Avancé hasta donde pude los textos que debo avanzar. Uno de ellos, sin duda el más largo, me generó más de un esfuerzo, puesto que lo veía después de dos semanas, experiencia que hizo que no me reconociera en absoluto, que me cuestionaba si el autor de ese escrito era yo u otro que se hizo pasar por uno. Sin embargo, estas impresiones no son más que meros pretextos que asientan más la inseguridad de mi talento para narrar.
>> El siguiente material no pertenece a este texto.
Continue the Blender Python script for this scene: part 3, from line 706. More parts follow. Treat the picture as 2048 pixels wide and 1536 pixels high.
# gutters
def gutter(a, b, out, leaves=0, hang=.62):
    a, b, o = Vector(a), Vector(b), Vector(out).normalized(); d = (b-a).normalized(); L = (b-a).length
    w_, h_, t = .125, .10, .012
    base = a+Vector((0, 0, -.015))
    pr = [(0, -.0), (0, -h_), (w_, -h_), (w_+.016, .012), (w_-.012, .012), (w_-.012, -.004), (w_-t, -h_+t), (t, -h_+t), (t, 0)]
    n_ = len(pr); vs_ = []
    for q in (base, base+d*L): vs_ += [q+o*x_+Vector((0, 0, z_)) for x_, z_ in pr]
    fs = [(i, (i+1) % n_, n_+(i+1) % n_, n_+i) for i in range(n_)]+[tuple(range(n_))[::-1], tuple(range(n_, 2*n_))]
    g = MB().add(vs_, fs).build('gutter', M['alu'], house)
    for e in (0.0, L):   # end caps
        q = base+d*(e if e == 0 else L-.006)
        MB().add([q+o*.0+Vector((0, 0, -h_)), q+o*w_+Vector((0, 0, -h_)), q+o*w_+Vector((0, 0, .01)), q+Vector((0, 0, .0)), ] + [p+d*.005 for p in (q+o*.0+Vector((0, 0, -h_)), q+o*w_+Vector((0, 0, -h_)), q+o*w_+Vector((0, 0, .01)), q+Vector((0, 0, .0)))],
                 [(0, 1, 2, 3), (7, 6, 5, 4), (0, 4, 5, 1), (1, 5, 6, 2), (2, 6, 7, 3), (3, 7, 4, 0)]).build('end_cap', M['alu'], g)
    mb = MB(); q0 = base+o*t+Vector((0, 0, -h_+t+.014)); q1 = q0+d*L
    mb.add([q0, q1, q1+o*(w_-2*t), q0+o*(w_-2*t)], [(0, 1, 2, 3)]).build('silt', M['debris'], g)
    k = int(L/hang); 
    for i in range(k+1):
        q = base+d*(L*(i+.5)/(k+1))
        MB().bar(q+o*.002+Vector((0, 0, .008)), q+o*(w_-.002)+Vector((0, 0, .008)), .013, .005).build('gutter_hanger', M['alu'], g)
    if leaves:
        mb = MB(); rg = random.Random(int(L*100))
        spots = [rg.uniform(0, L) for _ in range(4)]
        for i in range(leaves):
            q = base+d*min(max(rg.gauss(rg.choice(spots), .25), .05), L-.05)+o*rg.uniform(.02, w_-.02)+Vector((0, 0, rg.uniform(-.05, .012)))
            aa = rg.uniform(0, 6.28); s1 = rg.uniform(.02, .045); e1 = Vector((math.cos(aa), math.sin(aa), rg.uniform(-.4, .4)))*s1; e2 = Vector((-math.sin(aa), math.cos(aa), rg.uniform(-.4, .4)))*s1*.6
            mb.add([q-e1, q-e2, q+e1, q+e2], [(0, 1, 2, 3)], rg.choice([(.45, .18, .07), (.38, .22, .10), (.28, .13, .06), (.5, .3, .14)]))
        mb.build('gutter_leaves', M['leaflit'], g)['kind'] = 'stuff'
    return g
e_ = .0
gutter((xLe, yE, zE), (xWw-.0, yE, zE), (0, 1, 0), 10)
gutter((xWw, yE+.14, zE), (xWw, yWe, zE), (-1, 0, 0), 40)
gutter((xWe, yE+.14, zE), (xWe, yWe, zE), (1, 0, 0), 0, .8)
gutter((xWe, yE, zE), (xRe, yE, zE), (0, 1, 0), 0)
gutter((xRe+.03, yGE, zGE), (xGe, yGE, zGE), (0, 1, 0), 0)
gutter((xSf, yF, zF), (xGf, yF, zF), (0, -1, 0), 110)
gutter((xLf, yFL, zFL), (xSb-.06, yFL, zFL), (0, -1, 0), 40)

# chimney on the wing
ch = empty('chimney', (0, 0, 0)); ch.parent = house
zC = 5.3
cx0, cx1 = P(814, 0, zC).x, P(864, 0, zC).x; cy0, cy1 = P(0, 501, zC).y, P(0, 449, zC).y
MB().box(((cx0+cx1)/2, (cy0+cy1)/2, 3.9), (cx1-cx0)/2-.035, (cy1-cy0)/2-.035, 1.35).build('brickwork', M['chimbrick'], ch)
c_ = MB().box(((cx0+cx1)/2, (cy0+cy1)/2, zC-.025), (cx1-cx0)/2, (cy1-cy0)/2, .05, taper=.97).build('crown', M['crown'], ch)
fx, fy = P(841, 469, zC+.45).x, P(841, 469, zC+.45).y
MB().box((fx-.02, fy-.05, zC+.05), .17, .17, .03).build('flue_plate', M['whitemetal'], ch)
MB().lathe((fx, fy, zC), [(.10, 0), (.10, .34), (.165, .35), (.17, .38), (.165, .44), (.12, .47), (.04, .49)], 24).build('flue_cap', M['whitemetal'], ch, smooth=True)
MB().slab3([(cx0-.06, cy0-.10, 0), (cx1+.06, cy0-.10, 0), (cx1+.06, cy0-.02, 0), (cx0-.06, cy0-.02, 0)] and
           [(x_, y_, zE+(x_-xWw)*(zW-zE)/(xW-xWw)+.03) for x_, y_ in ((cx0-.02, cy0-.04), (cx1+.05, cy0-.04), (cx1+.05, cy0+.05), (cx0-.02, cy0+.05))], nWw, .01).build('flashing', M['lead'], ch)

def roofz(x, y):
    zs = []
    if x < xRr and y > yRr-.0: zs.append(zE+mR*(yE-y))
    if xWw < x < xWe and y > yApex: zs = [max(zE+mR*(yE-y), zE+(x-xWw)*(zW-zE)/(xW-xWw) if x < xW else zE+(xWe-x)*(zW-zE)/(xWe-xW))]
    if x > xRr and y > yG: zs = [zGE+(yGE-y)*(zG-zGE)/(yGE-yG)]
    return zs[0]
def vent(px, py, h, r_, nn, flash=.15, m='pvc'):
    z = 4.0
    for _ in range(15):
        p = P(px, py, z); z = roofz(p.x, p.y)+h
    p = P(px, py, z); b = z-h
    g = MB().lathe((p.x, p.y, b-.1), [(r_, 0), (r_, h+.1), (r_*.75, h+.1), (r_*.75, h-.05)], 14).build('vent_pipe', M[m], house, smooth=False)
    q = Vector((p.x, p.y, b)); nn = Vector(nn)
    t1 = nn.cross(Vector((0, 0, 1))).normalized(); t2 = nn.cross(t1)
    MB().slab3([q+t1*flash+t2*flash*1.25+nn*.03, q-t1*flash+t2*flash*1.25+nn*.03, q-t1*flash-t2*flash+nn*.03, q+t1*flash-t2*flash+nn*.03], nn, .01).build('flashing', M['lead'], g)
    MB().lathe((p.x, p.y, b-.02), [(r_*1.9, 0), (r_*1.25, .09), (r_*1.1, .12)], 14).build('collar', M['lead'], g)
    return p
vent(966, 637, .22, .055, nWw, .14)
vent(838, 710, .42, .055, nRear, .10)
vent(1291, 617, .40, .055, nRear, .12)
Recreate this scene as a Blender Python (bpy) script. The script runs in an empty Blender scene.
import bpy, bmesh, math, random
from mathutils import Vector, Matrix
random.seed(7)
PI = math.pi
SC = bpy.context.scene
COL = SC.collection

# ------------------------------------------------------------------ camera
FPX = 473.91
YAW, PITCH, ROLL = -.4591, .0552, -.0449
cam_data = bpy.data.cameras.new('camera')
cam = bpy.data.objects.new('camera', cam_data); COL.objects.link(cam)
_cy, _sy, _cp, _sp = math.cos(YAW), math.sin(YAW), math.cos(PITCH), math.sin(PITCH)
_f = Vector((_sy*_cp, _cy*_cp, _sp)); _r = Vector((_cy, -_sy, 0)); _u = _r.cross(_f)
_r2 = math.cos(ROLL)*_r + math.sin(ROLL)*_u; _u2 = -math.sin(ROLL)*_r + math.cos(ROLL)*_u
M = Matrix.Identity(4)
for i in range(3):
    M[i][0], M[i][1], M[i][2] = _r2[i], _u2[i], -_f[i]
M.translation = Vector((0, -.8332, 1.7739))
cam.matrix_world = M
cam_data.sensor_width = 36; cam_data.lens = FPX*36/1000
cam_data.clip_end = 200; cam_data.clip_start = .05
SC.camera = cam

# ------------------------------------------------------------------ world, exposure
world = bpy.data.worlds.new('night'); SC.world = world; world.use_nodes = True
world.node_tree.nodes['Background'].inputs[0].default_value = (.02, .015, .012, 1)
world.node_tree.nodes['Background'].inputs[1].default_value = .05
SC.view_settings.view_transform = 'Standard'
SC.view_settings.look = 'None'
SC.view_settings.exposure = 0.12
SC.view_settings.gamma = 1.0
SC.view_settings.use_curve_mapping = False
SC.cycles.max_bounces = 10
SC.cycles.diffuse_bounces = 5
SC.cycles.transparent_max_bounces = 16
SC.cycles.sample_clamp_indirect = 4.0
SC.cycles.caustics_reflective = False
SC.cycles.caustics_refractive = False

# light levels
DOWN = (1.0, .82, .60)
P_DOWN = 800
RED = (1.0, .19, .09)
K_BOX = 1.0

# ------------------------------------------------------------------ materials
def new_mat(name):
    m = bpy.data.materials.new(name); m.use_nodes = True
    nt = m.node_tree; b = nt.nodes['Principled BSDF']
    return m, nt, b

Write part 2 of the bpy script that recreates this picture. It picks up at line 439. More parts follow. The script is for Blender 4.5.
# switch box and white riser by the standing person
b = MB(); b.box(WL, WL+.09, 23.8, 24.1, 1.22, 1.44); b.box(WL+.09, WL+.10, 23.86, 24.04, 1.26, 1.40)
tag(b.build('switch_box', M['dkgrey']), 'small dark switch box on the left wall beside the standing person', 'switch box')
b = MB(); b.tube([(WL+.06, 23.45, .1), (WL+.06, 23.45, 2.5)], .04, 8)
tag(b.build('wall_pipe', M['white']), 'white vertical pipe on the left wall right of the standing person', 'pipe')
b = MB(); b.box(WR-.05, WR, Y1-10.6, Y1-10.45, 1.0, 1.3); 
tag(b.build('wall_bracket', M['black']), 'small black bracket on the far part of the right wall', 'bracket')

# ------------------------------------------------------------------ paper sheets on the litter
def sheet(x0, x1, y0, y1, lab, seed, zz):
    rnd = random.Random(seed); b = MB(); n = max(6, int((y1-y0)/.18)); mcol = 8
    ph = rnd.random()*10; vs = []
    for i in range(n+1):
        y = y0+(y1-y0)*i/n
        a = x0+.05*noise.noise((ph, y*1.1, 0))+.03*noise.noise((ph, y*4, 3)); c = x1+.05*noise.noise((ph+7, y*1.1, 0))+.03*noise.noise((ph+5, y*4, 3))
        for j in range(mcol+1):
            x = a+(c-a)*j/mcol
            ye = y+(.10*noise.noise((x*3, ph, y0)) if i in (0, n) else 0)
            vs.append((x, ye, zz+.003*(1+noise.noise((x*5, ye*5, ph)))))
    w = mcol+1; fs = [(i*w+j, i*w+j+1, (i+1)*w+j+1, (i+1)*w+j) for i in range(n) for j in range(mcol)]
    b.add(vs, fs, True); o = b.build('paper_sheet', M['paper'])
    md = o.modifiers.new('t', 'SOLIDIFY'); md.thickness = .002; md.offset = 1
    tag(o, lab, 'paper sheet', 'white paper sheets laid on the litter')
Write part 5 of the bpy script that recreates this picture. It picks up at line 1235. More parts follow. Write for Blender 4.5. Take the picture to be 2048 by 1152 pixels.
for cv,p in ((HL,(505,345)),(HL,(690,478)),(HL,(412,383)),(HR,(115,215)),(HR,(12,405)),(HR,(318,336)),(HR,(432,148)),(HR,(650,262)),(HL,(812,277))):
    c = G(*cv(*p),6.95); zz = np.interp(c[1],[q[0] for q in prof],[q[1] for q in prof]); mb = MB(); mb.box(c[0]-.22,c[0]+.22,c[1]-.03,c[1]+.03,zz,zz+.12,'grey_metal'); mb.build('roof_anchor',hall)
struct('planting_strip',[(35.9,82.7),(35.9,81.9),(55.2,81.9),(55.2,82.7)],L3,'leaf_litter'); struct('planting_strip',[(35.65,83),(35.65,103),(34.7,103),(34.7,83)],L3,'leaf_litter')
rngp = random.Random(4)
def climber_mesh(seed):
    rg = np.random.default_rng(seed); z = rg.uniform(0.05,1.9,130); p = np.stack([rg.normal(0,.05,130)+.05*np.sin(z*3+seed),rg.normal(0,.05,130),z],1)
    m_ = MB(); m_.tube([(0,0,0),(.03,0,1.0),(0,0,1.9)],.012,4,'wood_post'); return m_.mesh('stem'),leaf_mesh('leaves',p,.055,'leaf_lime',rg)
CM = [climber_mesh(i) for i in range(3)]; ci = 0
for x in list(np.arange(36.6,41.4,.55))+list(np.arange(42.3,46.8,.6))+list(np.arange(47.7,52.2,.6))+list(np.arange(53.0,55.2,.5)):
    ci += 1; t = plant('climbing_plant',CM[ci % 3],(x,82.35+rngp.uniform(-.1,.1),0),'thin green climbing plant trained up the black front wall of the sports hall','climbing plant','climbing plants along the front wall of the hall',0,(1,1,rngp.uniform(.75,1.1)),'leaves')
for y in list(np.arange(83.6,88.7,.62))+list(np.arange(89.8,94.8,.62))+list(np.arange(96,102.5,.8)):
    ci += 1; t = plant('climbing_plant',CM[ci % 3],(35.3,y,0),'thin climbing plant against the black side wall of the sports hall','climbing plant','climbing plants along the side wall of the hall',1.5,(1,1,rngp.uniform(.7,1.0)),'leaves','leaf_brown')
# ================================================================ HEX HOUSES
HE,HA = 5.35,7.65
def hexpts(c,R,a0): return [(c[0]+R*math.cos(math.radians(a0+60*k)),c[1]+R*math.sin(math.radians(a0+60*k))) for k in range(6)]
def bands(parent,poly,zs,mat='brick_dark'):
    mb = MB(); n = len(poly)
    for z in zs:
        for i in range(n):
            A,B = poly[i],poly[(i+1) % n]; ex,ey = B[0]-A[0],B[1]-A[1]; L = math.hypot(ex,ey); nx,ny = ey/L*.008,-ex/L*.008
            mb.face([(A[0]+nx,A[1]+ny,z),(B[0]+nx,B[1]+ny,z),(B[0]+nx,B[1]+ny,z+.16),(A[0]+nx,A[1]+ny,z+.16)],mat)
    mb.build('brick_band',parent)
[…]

Cuando me toca hablar con otros amigos escritores, digamos los que pertenecen a mi generación, no puedo dejar de sentirme abstraído, más de una vez confundido, al percatarme de su facilidad que tienen para escribir ficciones, algo que me está faltando desde hace un tiempo al saber que me siento más cómodo y también fuerte desde el registro de la no ficción o como se le quiera llamar cuando se escribe sin ayuda de la inventiva.
No me hago problemas. Mientras lea a los que tenga que leer y mientras vuelva a los que tenga que volver, me siento seguro, porque sigo escribiendo. Hay que ampararse en la semilla, en el siglo de la novela, por ejemplo. Aunque algo me dice que tarde o temprano aceptaré que he renunciado a la ficción, renuncia que no me quita el sueño, porque la pulsión por escribir seguirá. Bueno, al menos esa es la idea.